| Selling GBP/AUD on rate expectations
Posted Thursday November 12, 2009 1430EST
Selling GBP/AUD on rate expectations
EUR/USD
Support
1.7570 October 26 low
1.7400 October 15 low
1.7340 Lowest for the current down trend
Resistance
1.7962 21-day sma/ possible broken bear flag base
1.8150 Trendline resistance from the July high
1.8370 November highs/55-day sma
Comments
Interest rate and growth outlooks are diverging in the G-10 economies, and nowhere is the divergence greater than between the UK and Australia. The strategy this week seeks to exploit a potential rebound in GBP/AUD as an opportunity to get short. Today's price action looks set to post a bullish hammer pattern, suggesting near-term potential for a recovery higher. Our expectations are that the RBA will continue to raise rates, although more slowly than previously expected, with the next hike coming on Dec. 1. We think the Bank of England will remain extremely cautious through the end of the year, based on its quarterly inflation report yesterday, and likely not be in a position to raise rates much before mid-2010. The main risk here is that the BOE announces an end to its asset purchases (quantitative easing) at its Dec. 10 meeting and triggers strength in GBP. The market consensus is shifting toward that view, so GBP may see some appreciation in the run-up. If the BOE maintains an 'open mind' on QE, then GBP will likely be hit. The timeline suggests caution after the RBA decision and before the BOE meeting. Otherwise, this trade should continue to be supported into the middle of 2010.

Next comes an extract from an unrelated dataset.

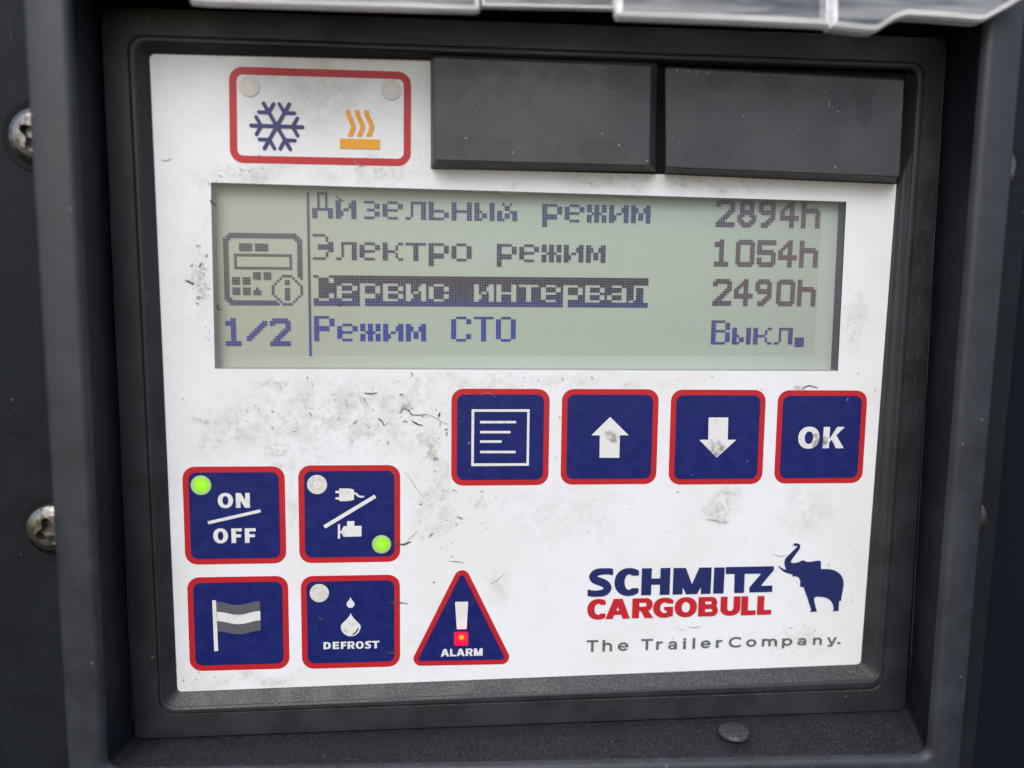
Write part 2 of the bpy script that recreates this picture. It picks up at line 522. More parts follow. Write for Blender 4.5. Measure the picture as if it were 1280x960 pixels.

The drop in GBP after yesterday's quarterly BOE inflation report saw a quick drop in Cable, which broke below what may have been a counter-trend, bear flag consolidation in GBP/AUD. If, so the drop below suggests the downtrend may be resuming. Today's sharp rebound is testing near to that flag break level, which also has the 21-day sma at the 1.7960/70 level. The strategy will look to sell half of a short GBP/AUD position on strength at 1.8000, just below the Tenkan line, and the second half at 1.8140/50 trendline resistance from the July highs, for an average short rate of about 1.8070/80. The stop will be above the highs for November and the 55-day sma at 1.8400, for a total risk of about 330 pips. The take profit objective is for 50% at 1.7600, and the remaining 50% at 1.7350, just above the low for the year, for an average T/P rate of 1.7475. More conservative traders may wish to simply sell at current market levels and keep a tighter stop on a daily close above the potential bear flag break point at 1.7960/70, or if 1.8020/30 ever trades.